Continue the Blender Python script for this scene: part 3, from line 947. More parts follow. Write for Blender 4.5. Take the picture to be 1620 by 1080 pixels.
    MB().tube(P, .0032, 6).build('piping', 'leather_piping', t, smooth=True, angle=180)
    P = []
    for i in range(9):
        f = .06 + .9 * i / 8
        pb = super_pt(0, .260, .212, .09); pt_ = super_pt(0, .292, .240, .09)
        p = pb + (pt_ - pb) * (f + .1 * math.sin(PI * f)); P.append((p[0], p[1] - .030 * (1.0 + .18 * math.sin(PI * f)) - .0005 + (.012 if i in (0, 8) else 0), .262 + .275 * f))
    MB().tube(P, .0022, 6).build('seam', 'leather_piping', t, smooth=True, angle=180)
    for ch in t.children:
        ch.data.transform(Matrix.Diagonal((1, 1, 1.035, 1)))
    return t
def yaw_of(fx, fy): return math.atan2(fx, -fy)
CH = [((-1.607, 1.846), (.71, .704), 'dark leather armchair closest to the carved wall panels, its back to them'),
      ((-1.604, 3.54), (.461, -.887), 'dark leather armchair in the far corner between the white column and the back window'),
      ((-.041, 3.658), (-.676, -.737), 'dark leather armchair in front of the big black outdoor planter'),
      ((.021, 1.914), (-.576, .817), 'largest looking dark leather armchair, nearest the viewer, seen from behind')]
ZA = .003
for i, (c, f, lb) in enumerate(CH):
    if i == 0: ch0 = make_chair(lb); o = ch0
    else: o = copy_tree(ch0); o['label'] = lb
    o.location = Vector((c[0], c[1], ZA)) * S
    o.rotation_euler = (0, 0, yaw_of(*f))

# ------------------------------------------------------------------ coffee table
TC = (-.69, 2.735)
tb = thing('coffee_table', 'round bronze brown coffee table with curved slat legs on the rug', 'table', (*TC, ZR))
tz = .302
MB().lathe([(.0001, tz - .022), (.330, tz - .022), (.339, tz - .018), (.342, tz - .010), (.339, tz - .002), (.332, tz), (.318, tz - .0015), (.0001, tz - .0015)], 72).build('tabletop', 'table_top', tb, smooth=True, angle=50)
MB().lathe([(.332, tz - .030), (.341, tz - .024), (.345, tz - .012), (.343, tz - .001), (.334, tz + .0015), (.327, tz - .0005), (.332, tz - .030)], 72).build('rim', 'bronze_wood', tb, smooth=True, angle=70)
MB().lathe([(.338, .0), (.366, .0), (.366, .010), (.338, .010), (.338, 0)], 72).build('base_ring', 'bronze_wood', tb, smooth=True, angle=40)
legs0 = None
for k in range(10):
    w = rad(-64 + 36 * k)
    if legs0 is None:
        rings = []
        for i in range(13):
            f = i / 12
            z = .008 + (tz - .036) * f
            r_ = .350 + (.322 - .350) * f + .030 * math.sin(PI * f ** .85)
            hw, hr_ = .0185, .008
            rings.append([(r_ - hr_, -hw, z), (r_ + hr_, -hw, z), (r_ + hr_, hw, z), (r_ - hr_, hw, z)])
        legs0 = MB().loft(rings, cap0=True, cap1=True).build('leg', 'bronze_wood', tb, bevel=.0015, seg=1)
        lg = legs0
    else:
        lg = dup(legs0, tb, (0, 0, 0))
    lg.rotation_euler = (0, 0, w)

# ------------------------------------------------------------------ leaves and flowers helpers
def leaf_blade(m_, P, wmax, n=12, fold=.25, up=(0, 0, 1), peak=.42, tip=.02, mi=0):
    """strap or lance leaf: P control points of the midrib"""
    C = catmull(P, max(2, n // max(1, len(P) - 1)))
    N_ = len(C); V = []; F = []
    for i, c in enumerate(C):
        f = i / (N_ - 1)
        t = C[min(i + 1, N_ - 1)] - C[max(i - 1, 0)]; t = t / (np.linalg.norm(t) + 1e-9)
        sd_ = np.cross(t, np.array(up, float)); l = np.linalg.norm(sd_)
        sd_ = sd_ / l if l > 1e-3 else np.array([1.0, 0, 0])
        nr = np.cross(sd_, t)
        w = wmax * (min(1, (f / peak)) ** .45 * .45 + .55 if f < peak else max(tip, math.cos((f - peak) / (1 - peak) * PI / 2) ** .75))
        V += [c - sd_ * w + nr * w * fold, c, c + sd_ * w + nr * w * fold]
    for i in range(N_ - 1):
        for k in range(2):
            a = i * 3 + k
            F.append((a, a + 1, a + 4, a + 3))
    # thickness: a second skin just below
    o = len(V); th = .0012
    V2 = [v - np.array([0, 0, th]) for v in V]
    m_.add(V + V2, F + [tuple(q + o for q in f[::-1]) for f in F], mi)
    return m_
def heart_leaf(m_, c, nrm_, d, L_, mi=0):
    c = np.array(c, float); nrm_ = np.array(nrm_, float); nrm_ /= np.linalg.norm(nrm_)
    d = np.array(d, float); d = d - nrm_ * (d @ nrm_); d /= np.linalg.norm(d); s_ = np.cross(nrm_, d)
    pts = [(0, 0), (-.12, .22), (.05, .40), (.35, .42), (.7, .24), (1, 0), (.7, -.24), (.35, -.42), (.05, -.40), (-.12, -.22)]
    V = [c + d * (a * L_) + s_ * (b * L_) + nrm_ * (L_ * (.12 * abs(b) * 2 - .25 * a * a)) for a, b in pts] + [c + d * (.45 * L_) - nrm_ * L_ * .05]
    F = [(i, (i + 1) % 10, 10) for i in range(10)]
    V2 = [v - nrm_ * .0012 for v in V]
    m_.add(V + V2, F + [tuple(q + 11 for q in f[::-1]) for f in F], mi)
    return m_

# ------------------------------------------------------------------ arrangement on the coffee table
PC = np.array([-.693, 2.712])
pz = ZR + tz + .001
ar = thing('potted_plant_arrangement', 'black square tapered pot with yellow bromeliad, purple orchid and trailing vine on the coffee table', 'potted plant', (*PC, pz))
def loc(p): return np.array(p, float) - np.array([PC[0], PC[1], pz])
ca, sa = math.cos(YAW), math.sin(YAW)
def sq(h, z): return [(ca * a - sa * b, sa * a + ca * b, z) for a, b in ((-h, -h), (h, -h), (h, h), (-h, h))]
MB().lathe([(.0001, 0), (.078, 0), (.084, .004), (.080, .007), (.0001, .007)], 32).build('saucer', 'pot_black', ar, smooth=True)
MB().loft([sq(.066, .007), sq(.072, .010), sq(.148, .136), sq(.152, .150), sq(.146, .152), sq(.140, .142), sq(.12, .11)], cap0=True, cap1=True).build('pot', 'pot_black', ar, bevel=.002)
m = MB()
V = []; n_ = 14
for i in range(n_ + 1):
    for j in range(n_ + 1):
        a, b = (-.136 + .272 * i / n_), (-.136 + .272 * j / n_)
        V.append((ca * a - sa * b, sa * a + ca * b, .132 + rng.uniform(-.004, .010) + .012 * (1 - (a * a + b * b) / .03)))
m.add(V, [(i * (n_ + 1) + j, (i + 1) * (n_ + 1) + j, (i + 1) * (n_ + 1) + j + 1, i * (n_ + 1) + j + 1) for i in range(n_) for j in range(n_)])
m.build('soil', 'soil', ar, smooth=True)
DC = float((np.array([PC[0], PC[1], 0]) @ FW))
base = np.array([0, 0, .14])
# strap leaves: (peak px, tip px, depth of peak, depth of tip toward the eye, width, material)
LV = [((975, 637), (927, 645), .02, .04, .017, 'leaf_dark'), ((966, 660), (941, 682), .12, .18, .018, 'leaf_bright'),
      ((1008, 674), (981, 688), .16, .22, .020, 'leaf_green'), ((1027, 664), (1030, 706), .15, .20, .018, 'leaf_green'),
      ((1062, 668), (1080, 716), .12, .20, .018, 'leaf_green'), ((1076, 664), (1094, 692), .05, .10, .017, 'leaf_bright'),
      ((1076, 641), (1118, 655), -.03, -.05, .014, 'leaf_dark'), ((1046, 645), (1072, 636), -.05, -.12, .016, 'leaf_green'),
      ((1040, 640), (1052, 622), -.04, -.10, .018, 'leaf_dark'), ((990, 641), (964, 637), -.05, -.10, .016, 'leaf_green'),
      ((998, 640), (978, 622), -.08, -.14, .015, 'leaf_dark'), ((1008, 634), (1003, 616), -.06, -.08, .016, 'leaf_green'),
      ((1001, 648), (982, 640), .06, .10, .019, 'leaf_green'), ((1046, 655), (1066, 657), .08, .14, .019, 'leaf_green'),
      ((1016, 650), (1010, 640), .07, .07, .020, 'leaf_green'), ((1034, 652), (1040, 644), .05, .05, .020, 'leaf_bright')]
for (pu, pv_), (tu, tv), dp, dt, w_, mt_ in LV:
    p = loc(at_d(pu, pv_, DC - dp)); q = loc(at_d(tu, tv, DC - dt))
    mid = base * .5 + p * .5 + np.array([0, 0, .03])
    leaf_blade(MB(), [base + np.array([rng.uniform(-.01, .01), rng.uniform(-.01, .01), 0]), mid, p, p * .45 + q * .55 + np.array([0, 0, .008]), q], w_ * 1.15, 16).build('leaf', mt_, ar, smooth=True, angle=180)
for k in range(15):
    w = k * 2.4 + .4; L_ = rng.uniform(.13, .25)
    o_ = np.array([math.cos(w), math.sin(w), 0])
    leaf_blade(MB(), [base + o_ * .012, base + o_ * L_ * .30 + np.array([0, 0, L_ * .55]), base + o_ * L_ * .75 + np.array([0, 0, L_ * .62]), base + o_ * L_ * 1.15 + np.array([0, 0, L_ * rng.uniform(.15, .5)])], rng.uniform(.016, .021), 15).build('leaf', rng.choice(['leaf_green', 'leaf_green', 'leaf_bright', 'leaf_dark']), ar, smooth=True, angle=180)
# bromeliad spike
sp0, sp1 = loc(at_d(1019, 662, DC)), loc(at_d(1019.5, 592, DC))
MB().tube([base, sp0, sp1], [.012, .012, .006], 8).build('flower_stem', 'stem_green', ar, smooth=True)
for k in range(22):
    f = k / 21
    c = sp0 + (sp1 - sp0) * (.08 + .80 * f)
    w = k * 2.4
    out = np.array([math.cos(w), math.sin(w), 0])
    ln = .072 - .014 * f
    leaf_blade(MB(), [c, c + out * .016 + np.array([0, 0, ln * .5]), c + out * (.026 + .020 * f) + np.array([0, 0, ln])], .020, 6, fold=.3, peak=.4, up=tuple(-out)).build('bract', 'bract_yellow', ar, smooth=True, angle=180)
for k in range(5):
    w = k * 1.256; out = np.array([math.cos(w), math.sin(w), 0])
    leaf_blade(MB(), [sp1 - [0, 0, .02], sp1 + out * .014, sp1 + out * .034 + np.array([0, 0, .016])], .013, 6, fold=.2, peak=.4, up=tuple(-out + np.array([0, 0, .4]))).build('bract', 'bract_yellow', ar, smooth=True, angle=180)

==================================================

= What is asked =
Set down each line of the material verbatim, from the first line through the line that contains "o.rotation_euler = (0, 0, yaw_of(*f))".

= Result below =
Continue the Blender Python script for this scene: part 3, from line 947. More parts follow. Write for Blender 4.5. Take the picture to be 1620 by 1080 pixels.
    MB().tube(P, .0032, 6).build('piping', 'leather_piping', t, smooth=True, angle=180)
    P = []
    for i in range(9):
        f = .06 + .9 * i / 8
        pb = super_pt(0, .260, .212, .09); pt_ = super_pt(0, .292, .240, .09)
        p = pb + (pt_ - pb) * (f + .1 * math.sin(PI * f)); P.append((p[0], p[1] - .030 * (1.0 + .18 * math.sin(PI * f)) - .0005 + (.012 if i in (0, 8) else 0), .262 + .275 * f))
    MB().tube(P, .0022, 6).build('seam', 'leather_piping', t, smooth=True, angle=180)
    for ch in t.children:
        ch.data.transform(Matrix.Diagonal((1, 1, 1.035, 1)))
    return t
def yaw_of(fx, fy): return math.atan2(fx, -fy)
CH = [((-1.607, 1.846), (.71, .704), 'dark leather armchair closest to the carved wall panels, its back to them'),
      ((-1.604, 3.54), (.461, -.887), 'dark leather armchair in the far corner between the white column and the back window'),
      ((-.041, 3.658), (-.676, -.737), 'dark leather armchair in front of the big black outdoor planter'),
      ((.021, 1.914), (-.576, .817), 'largest looking dark leather armchair, nearest the viewer, seen from behind')]
ZA = .003
for i, (c, f, lb) in enumerate(CH):
    if i == 0: ch0 = make_chair(lb); o = ch0
    else: o = copy_tree(ch0); o['label'] = lb
    o.location = Vector((c[0], c[1], ZA)) * S
    o.rotation_euler = (0, 0, yaw_of(*f))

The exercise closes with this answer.